Sonra, Üniversite Kurulu benim haberim olmadan duruma itiraz eder. Halbuki ben idarenin reisini tanımadığım gibi o da beni tanımıyordu. On sayfa kadar yazdığı bir müzekkerede benzeri görülmemiş bu olayı ve üniversiteden uzaklaştırılmamı şiddetle kınıyor, bir genelge ile bunun bütün bakanlıklara bildirilmesini istiyordu (Allah'ın rahmeti üzerine olsun). 1973 yazında üniversite tarafından çağrıldım. Bana üniversite kadrolarında Kızlar Fakültesi ve Usûlü'ddin'de boş yer olduğunu bildirdiler. Ben de tabii olarak Asyut'a gitmeyi seçtim.
1977 yılına kadar fakültede derslere aralıksız devam ettim. Sonra Suudi Arabistan Riyad Üniversitesinde Külliyetü'l Benat'a (Kızlar Fakültesi'ne) davet edildim. Orada 1980 yılına kadar kaldım. Fakat ilahi kader o yıl beni Mısır'a çekmeseydi bu süre 1981 de dolacaktı.
Aynı yılın Eylül ayında tutuklanmam emri çıktı. Bahane de "korunma" altına alınmamızmış. Yakalanmamak için kaçtım. Fakat bizi, sonunda Ekim ayında yakaladılar.

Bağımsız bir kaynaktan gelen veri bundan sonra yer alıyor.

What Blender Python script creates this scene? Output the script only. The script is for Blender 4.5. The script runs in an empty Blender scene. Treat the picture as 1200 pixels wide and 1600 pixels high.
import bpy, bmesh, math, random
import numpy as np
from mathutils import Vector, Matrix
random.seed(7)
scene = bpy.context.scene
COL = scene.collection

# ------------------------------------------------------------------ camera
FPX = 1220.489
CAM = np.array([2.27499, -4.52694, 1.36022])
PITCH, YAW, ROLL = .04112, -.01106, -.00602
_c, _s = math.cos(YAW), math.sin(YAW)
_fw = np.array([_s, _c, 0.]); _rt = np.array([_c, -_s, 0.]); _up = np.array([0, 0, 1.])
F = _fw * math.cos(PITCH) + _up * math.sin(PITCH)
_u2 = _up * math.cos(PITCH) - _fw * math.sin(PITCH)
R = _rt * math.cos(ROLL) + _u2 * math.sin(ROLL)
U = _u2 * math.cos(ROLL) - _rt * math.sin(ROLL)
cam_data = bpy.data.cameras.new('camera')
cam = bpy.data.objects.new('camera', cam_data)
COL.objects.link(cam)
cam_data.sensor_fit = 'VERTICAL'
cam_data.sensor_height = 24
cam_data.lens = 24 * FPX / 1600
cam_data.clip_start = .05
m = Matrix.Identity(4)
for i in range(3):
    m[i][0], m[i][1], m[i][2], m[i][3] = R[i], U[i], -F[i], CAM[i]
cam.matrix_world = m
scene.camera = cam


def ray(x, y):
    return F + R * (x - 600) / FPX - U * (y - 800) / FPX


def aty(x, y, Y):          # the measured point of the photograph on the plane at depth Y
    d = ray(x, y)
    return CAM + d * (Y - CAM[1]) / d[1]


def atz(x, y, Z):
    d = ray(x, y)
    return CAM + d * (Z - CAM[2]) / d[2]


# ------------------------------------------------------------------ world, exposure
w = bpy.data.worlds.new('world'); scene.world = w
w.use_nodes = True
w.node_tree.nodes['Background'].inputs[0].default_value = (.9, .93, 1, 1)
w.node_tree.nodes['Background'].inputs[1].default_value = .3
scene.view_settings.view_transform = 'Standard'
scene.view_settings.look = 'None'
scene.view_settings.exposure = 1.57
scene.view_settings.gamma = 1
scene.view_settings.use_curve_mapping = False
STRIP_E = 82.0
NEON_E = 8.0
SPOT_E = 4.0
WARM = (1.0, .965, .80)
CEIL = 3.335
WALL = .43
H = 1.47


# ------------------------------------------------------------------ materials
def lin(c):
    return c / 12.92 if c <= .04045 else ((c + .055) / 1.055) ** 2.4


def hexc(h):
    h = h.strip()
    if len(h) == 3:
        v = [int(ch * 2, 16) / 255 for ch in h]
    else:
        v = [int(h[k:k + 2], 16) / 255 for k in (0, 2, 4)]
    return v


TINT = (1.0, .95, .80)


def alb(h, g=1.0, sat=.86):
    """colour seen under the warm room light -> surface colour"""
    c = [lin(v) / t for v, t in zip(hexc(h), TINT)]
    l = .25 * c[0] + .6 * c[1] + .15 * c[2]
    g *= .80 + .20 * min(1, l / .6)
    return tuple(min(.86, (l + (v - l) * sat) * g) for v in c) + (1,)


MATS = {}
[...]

1981 yılında Enver Sedat'ın öldürülmesinden sorumlu örgüt emiri olarak Askeri Devlet Güvenlik Mahkemeleri önüne çıkarıldım. Her iki davada da suçsuz olduğum hükmüne varıldı. Allah'a hamdu senalar olsun, 2 Eylül 1984 yılında hapishaneden tahliye oldum."
Üstad Ömer Abdurrahman 1992 tarihinde Mısır dışında sürgünde bulunmaktadır. Muhammed, Ahmed, Abdullah, Fatıma, Abdurrahman, Usame ve Hasan isminde yedi çocuğun babasıdır.